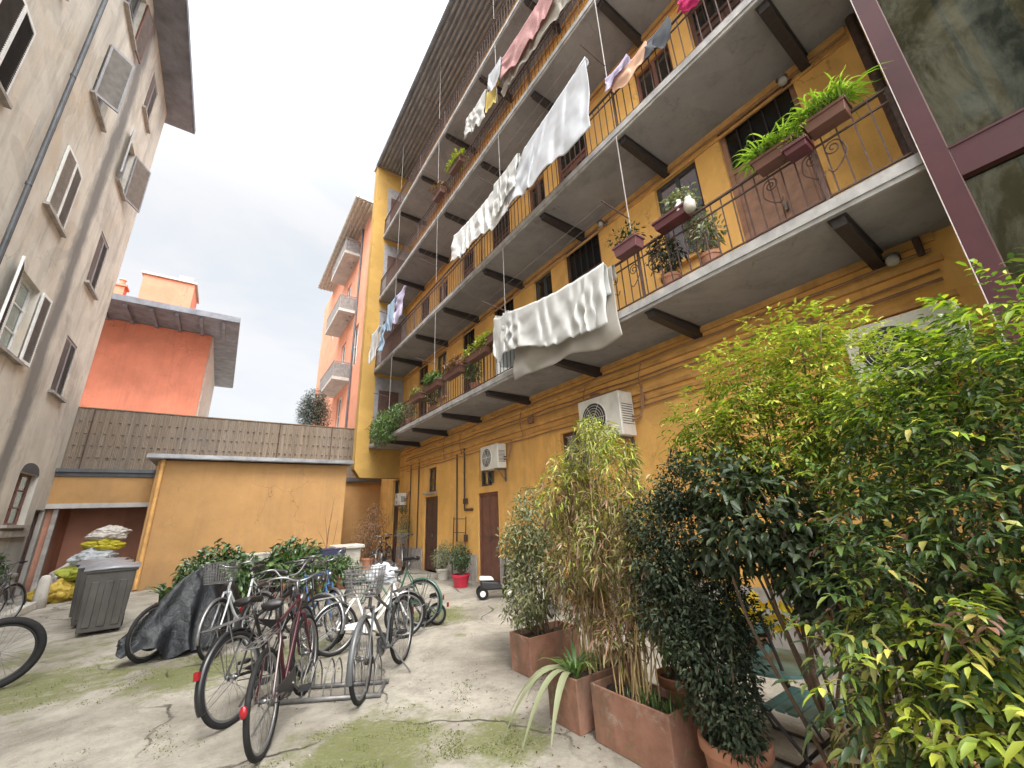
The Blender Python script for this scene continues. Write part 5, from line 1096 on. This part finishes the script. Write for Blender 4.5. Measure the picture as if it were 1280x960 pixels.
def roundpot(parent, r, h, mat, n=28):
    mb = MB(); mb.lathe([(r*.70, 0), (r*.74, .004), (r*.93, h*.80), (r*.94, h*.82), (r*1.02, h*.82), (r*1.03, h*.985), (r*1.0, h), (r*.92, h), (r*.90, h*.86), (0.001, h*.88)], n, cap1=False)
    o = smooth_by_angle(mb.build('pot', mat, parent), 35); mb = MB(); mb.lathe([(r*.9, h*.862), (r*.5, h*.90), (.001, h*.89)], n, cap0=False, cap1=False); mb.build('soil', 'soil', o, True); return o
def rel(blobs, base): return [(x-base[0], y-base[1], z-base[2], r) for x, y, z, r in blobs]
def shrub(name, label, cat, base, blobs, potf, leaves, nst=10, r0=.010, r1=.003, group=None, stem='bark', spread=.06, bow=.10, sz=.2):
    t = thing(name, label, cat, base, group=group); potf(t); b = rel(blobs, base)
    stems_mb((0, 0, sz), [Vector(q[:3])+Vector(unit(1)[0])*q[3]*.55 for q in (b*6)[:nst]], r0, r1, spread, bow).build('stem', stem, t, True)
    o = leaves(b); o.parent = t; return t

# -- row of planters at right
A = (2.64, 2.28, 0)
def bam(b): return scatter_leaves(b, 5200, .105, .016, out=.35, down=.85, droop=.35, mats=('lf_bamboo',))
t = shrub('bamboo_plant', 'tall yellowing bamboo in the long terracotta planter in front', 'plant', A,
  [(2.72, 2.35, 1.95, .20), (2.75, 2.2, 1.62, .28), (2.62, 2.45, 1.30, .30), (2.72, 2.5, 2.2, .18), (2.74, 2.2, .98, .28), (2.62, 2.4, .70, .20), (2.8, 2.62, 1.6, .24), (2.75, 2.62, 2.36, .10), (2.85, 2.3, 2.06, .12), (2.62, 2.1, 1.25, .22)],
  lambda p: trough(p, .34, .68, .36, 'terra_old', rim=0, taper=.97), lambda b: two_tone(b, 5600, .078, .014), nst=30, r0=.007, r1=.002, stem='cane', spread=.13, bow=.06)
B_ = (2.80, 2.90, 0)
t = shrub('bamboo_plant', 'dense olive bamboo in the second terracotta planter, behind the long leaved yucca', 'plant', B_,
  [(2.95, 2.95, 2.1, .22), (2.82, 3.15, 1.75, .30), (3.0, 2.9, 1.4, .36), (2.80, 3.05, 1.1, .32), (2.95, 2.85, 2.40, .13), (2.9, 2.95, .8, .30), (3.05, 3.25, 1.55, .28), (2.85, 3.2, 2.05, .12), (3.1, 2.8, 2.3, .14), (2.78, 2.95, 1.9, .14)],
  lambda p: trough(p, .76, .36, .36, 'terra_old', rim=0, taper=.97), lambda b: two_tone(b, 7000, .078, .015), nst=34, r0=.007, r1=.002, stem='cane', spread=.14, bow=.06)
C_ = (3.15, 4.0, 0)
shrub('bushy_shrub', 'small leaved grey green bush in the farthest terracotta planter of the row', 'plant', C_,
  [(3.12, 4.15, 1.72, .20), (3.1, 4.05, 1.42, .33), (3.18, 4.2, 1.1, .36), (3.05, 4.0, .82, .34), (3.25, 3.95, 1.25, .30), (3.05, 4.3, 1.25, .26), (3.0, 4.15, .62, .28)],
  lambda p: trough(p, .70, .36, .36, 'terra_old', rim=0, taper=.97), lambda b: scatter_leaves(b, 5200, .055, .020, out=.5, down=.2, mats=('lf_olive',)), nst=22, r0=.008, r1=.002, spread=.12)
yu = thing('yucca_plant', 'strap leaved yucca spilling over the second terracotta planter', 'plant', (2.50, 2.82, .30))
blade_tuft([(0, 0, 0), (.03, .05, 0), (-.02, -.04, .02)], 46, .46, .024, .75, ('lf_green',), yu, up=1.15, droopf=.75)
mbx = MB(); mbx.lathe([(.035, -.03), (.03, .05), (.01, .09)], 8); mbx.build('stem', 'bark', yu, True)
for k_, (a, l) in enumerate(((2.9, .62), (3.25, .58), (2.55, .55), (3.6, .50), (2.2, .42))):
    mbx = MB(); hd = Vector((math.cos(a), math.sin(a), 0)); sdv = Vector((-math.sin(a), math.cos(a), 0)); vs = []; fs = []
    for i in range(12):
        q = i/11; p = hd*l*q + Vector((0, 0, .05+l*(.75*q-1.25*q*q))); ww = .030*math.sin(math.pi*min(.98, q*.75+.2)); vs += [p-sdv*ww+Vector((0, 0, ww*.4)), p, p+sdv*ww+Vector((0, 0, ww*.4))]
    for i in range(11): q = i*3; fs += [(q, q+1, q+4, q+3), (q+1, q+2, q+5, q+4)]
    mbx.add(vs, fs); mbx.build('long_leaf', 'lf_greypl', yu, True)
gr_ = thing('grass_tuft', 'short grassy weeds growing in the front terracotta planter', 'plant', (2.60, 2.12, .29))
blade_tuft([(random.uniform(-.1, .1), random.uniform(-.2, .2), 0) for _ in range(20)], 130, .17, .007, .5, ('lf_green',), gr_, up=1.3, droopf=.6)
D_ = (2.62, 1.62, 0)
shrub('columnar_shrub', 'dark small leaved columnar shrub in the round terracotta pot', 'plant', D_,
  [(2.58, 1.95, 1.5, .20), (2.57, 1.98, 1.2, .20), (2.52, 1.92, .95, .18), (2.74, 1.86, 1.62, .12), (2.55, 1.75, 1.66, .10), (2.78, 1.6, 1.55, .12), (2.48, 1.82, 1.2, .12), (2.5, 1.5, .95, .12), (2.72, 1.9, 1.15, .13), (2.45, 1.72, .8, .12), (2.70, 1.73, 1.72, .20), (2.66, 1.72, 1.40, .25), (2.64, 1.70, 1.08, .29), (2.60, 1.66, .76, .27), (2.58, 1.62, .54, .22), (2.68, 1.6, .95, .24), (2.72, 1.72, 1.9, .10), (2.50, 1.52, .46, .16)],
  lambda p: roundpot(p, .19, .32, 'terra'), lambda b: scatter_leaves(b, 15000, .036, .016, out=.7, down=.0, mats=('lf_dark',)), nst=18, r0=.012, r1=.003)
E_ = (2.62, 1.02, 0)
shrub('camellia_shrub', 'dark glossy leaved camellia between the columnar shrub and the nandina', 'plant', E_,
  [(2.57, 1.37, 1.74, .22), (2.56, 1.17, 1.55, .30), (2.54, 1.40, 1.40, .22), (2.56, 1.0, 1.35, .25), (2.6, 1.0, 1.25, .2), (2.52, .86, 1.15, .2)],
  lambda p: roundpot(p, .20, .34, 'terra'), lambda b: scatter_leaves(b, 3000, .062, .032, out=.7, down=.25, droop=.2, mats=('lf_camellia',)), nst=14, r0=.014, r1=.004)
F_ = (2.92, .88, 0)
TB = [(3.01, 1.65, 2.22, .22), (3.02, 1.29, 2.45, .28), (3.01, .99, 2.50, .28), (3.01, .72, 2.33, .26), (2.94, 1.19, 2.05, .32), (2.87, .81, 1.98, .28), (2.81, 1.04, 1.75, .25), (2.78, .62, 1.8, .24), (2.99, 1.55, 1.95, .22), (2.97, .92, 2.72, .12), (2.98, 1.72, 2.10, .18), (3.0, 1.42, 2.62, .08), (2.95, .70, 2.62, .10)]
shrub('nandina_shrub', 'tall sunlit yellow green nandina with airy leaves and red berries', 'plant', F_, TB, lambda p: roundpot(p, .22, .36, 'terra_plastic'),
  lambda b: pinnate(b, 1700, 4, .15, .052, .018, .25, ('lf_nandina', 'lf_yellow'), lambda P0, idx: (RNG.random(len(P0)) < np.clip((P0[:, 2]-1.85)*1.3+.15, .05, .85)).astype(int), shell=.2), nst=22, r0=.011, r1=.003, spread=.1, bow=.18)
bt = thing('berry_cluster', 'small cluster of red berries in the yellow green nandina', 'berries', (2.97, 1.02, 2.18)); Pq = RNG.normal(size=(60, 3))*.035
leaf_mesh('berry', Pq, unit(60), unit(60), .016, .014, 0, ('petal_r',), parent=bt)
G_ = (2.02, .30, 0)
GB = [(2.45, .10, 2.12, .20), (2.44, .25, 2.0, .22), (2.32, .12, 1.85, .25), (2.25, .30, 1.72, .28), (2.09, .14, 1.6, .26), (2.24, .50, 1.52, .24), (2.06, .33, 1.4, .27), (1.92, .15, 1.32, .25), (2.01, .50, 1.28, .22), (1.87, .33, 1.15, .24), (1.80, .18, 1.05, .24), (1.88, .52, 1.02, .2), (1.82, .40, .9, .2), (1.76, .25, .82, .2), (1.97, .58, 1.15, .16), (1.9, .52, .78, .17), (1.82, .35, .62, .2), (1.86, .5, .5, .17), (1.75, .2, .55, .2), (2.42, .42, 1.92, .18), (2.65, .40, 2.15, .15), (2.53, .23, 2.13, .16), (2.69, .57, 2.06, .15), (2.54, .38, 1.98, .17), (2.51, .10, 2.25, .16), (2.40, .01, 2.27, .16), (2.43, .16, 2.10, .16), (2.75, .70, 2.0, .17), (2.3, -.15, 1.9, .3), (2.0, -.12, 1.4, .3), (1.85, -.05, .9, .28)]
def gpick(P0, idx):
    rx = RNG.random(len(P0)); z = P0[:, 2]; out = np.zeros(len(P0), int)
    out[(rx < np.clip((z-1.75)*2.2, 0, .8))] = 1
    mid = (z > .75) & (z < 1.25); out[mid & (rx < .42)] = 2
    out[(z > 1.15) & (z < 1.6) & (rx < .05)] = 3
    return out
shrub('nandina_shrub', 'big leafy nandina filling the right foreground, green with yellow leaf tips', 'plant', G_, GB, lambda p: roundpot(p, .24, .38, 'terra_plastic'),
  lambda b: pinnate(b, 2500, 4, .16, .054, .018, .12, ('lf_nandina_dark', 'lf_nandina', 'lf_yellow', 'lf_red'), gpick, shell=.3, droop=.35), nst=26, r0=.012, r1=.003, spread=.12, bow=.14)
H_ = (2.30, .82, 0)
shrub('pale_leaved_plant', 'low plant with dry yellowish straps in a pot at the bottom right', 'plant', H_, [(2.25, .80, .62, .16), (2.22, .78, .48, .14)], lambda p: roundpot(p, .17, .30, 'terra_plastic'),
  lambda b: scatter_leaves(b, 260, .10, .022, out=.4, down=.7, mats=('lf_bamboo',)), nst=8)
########
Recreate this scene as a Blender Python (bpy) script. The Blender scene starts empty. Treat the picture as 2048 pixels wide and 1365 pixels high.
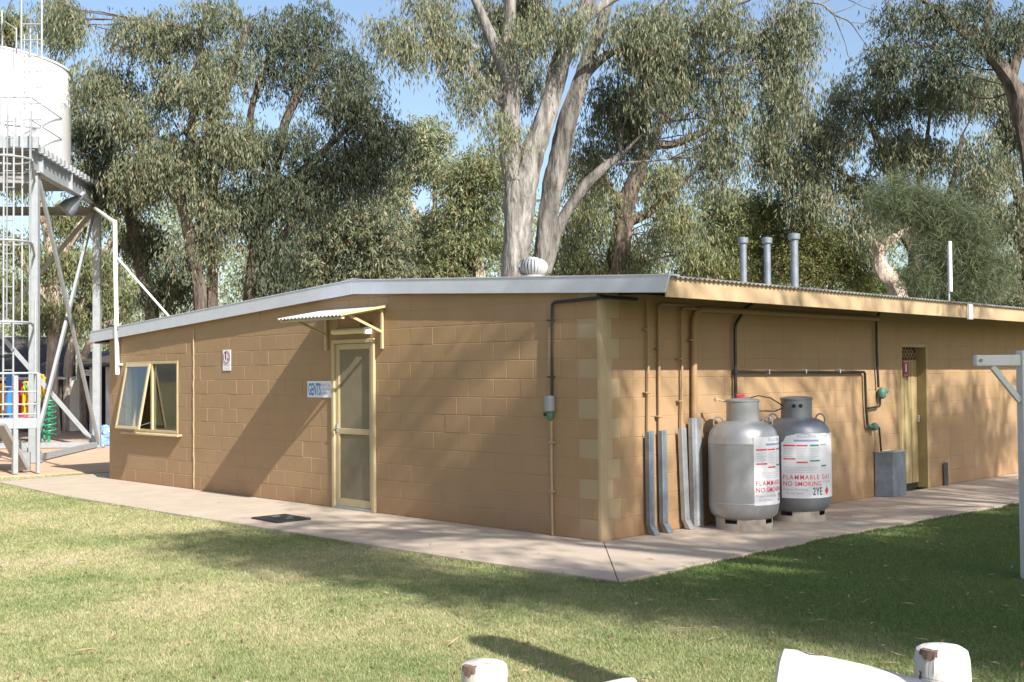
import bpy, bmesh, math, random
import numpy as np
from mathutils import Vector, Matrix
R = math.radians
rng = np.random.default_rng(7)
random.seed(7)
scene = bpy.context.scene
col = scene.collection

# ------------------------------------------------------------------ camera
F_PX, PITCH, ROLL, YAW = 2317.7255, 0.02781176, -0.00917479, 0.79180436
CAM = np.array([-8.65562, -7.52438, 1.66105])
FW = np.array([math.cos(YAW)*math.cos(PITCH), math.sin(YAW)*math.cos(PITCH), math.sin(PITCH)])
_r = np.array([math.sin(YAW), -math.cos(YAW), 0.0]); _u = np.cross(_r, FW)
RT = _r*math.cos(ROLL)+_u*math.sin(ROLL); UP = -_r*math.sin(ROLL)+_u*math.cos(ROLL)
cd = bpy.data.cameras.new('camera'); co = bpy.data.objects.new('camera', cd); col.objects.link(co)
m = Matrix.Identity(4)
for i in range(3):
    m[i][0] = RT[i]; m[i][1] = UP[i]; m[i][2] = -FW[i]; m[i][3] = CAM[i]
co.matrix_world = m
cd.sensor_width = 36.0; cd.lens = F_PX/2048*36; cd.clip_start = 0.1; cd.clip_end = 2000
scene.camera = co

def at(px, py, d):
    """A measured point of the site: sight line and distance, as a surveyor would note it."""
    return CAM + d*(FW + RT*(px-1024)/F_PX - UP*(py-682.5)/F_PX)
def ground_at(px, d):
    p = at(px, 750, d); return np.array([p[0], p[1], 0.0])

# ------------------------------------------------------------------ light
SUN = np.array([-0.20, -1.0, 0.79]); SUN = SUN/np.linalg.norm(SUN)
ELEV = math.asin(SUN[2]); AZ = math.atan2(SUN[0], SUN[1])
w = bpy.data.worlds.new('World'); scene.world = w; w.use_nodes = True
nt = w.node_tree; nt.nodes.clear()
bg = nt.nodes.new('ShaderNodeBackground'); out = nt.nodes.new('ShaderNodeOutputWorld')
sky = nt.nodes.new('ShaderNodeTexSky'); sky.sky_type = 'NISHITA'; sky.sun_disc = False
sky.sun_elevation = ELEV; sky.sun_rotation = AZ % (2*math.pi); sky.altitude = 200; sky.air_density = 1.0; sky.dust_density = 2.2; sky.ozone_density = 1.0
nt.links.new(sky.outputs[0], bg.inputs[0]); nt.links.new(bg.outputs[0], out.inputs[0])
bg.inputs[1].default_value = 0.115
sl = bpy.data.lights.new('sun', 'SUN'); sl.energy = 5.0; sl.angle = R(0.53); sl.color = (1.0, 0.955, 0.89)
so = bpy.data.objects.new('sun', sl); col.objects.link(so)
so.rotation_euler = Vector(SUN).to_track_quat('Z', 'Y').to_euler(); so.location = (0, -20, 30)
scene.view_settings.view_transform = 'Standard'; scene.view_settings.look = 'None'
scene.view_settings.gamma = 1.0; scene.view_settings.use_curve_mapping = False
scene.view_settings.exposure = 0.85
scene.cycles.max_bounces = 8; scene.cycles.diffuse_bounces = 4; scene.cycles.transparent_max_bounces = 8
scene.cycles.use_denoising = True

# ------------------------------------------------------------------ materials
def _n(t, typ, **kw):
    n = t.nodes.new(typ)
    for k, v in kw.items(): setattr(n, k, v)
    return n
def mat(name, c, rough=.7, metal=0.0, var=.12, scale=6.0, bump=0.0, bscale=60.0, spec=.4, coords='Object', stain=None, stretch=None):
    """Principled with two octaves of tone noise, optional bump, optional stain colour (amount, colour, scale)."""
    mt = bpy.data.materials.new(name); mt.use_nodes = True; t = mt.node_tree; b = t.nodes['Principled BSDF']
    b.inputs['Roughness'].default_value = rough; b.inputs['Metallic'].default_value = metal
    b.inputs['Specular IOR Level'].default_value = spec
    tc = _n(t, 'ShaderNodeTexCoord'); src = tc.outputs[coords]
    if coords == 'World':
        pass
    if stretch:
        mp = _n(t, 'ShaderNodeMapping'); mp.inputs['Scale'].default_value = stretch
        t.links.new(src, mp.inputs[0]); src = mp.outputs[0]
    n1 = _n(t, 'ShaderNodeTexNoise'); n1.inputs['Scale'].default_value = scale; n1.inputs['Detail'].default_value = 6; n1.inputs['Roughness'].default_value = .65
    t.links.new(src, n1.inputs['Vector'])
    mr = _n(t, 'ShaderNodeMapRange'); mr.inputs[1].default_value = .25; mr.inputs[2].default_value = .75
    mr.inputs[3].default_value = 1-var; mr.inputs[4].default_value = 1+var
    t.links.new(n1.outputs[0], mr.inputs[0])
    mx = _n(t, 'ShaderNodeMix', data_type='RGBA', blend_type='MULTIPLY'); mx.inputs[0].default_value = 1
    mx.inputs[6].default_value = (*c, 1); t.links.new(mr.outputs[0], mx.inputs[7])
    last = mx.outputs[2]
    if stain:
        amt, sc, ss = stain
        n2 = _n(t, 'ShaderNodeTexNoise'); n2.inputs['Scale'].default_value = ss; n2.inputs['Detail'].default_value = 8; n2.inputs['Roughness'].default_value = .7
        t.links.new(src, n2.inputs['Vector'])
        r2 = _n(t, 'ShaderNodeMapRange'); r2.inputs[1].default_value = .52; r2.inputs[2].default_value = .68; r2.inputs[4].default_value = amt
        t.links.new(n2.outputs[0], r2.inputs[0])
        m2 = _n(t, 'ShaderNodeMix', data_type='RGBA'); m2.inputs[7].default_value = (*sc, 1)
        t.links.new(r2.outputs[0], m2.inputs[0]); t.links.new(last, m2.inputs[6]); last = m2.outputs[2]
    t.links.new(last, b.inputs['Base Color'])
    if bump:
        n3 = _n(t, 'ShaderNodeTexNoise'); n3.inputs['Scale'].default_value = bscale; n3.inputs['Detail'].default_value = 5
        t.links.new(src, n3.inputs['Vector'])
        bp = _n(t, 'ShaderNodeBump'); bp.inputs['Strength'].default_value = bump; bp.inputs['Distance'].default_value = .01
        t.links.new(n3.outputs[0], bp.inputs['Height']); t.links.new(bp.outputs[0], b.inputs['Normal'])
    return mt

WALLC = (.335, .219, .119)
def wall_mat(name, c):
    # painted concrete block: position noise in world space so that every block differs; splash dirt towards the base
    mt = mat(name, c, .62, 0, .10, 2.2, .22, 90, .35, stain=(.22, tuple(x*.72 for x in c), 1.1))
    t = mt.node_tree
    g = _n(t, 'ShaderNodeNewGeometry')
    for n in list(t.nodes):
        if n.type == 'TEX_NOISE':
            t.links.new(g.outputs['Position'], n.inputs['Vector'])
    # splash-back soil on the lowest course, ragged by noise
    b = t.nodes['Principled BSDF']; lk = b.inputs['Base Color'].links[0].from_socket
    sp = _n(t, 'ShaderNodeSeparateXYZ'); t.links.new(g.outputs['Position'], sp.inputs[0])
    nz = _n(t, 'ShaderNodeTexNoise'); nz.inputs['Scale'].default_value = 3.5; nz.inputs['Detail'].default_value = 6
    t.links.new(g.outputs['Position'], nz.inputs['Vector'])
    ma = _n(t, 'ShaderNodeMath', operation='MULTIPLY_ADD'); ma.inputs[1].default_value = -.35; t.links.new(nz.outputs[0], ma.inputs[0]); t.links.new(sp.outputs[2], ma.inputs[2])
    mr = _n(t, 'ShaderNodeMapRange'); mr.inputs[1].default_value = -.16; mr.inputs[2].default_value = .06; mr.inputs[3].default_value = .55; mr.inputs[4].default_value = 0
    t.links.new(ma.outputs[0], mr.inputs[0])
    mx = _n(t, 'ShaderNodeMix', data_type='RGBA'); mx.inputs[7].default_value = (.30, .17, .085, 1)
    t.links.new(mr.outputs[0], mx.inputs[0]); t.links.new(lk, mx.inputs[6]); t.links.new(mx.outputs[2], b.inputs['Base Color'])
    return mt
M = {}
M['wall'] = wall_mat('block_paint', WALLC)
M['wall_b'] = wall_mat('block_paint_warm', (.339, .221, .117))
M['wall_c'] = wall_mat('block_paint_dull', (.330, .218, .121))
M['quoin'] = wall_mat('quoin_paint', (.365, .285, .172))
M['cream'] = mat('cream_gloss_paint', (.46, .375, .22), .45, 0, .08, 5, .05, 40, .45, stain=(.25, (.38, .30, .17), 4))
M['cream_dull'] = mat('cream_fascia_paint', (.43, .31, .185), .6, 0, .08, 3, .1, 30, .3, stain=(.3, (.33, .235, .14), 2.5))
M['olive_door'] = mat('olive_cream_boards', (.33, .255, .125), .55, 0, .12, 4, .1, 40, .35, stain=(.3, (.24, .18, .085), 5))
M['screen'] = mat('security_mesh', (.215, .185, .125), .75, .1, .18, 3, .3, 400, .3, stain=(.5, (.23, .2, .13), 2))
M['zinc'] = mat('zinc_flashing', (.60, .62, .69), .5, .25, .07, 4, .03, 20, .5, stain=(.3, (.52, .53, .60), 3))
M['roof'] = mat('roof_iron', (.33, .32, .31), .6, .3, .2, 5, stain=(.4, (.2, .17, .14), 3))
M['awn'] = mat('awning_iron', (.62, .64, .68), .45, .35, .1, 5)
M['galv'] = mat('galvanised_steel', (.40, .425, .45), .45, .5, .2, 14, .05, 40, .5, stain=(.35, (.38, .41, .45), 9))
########
Request
Reproduce exactly the lines above starting at the line containing "Recreate this scene" and ending at the line containing "col = scene.collection", including both, but not the pictures.

Exercise solution
Recreate this scene as a Blender Python (bpy) script. The Blender scene starts empty. Treat the picture as 2048 pixels wide and 1365 pixels high.
import bpy, bmesh, math, random
import numpy as np
from mathutils import Vector, Matrix
R = math.radians
rng = np.random.default_rng(7)
random.seed(7)
scene = bpy.context.scene
col = scene.collection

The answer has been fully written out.